Cooking from the inside out? hating free radicals?
A pressure cooker works by allowing heating by water, which normally is limited to 212 deg F (100 deg C) at 1 atmosphere pressure, to occur at higher temperatures (at pressures in excess of 1 atmosphere). As the missvickie website notes:
The only way to make the steam hotter (and/or to boil the water at a higher temperature) is to put the system under pressure. This is what a pressure cooker does. If we fit an absolutely tight cover to the pan so no steam can escape while we continue to add heat, both the pressure and temperature inside the vessel will rise. The steam and water will both increase in temperature and pressure, and each fluid will be at the same temperature and pressure as the other.
If you put water into a pot and cover it with a tightly sealed lid, the steam will remain trapped and pressure will build and that rises the temperature at which the liquid boils. So at 15psi [ie 15 psi above 1 atmosphere]your food is cooking at 257oF instead of just 212oF. When you turn off the heat and begin to drop the pressure you will sometimes hear the food begin to boil inside the closed pot as the pressure drops and the contents come back down to the normal boiling temperature.

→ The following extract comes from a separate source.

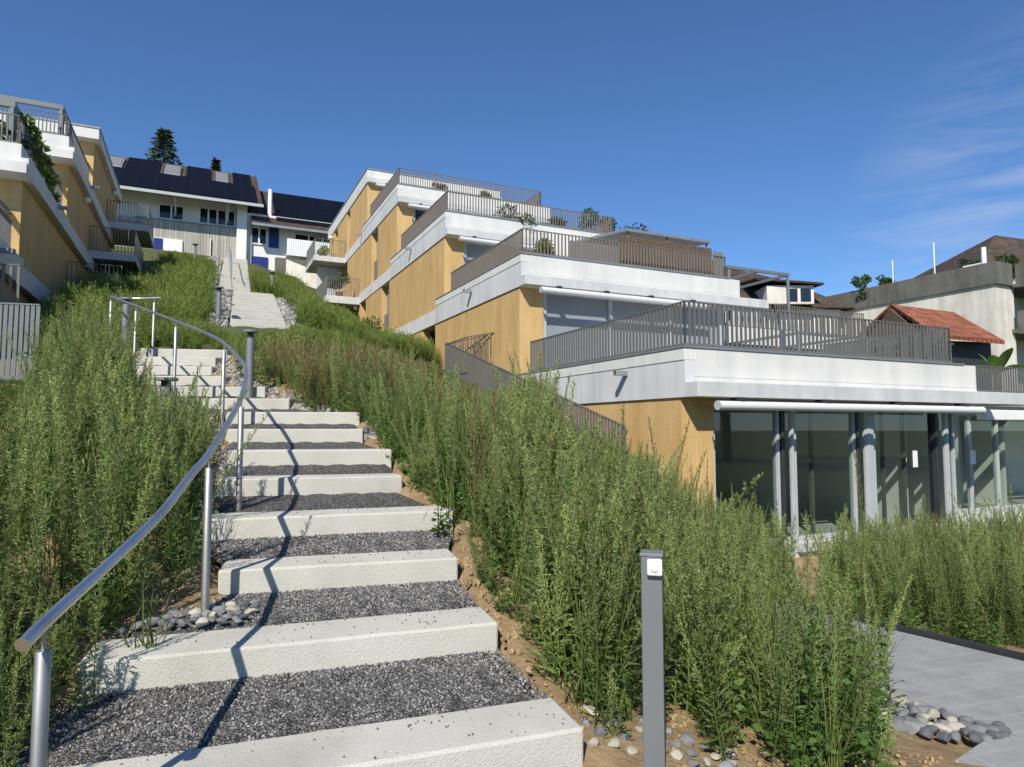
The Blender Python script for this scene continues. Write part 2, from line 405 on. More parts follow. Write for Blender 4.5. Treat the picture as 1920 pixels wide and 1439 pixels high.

Of microwaves cooking from the inside out, from
straightdope:
While microwave radiation does penetrate the surface of food and start to heat the inside at roughly the same time as the surface, it's not necessarily accurate to say the food is cooked from the inside out. Microwaves heat food by being absorbed primarily by liquid water molecules, and to a lesser extent fats and some sugars, imparting energy to them in the form of heat. (Contrary to what many think, the frequency at which microwave ovens operate, 2.45 GHz, is not tuned to the maximum absorption frequency of water. That frequency is actually closer to 10 GHz, and if ovens operated there, food would be heated even less inside, since the bulk of the radiation would be absorbed at or near the surface due to the short wavelength.) If a food is of uniform consistency and high in water content, most of the microwave energy will be absorbed by the water near the surface before it gets into the center of the food, and the food will heat from the outside in, as with traditional ovens. On the other hand, if the surface of the food is drier than the center, as with bread or a baked potato, the center will heat up faster. You can see this clearly if you microwave foods with a dry outer crust and a moist filling, like a McDonald's apple pie. If you cook it for about 20 seconds in a typical oven, you'll find that the crust is fairly cool to warm, while the filling can be quite hot.